Mr Armstrong said there were always going to be tragedies in a sport where speeds reached more than 230km/h, but banning it would have little effect, such was its popularity.
"[Rally legend] Possum Bourne was killed and he wasn't even competing. Mark Porter - it's sad, really sad. Young lives are taken. But we do everything possible to ensure the safety standards are equal to or above the level required, providing a healthy way for people to compete. Our safety standards are second to none."
Armstrong said the sport had suffered four fatal crashes in the past 25 years, the last one claiming 15-year-old Michael McHugh in 2003, whose Formula Ford crashed into a Pukekohe barrier at more than 170km/h.
Spectators are also at risk. In April, a car crashing into a barrier at Pukekohe caused a section of post to fly off and hit a trackside photographer, breaking his leg.

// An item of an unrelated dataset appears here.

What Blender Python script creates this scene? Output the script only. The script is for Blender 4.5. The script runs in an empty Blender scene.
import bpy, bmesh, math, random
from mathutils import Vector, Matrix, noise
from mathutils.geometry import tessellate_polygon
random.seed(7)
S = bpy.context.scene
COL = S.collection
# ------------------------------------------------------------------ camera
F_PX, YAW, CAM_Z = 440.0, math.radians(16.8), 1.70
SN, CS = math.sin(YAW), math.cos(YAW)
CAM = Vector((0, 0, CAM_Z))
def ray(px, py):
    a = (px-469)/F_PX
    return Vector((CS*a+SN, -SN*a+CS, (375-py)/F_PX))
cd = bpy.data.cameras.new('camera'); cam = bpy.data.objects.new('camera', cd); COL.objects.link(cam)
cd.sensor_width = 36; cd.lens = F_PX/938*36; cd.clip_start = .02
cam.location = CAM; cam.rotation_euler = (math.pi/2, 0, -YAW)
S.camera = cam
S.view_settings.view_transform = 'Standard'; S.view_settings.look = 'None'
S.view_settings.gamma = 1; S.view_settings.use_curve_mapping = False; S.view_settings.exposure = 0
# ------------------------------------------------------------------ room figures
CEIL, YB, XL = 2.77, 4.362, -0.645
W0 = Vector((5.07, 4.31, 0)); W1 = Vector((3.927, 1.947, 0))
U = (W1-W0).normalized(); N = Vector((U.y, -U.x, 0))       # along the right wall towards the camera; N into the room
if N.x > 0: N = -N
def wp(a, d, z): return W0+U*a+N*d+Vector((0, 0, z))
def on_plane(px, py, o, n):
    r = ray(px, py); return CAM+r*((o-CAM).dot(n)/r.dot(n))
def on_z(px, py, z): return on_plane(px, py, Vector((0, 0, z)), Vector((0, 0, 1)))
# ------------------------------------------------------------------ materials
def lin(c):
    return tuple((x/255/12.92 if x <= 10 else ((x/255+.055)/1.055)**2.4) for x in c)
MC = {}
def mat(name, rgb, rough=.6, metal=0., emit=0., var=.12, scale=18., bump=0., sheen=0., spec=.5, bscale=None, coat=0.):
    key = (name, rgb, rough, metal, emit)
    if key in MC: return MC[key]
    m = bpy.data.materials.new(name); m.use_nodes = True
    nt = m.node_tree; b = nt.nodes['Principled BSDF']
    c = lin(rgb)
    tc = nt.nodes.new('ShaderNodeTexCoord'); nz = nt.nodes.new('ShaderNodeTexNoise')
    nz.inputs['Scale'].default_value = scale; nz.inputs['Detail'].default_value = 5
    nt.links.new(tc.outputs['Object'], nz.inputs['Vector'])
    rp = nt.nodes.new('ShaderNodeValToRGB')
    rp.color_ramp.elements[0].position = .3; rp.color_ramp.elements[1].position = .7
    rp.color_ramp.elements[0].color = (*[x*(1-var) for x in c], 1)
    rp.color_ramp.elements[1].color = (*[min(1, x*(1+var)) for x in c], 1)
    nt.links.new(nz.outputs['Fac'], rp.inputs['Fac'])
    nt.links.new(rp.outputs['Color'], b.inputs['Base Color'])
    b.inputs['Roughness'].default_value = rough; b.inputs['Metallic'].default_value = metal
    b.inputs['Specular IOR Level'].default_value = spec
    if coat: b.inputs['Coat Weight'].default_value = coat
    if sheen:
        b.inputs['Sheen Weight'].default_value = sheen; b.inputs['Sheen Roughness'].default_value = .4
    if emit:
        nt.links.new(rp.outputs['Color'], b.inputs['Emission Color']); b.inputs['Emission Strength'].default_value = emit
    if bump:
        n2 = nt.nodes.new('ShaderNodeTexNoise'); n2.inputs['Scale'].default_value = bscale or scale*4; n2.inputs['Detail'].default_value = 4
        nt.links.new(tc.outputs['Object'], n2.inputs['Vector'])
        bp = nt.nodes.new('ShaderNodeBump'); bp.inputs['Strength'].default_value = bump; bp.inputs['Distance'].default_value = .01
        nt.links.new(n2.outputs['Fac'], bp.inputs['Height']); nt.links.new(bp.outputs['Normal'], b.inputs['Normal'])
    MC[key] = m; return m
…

Armstrong said there had been 17 crashes in 120 racing events over the past six months, with the worst outcome being moderate injuries. In three crashes, drivers escaped injury altogether. "Motorsport is not even on the horizon in terms of dangerous sports. Rugby would have more injuries than we do."
But for Stewart, now comfortably on the sidelines, the risk factor is enough of a deterrent.
"I always looked at my accident as a freak accident but now the same thing's happened and someone's died. That makes me pretty nervous - and nervous for the sport too."
Safety rules
Covering tracks, events, vehicles and driver apparel, these include:
* All occupants of vehicles must wear protective gear including a helmet and fire-retardant overalls; in top-level events, a head and neck restraint must be worn.
* Vehicles must have approved roll protection and safety harnesses in seats, including shoulder, lap and crotch straps.
* If the likely impact on a circuit boundary is frontal, a device for deceleration (gravel bed) or stopping (tyre barrier) should be used.
* The public should be at least as high as the track, with metallic fencing around seating at least 1.2m high and behind one or two lines of approved track protection.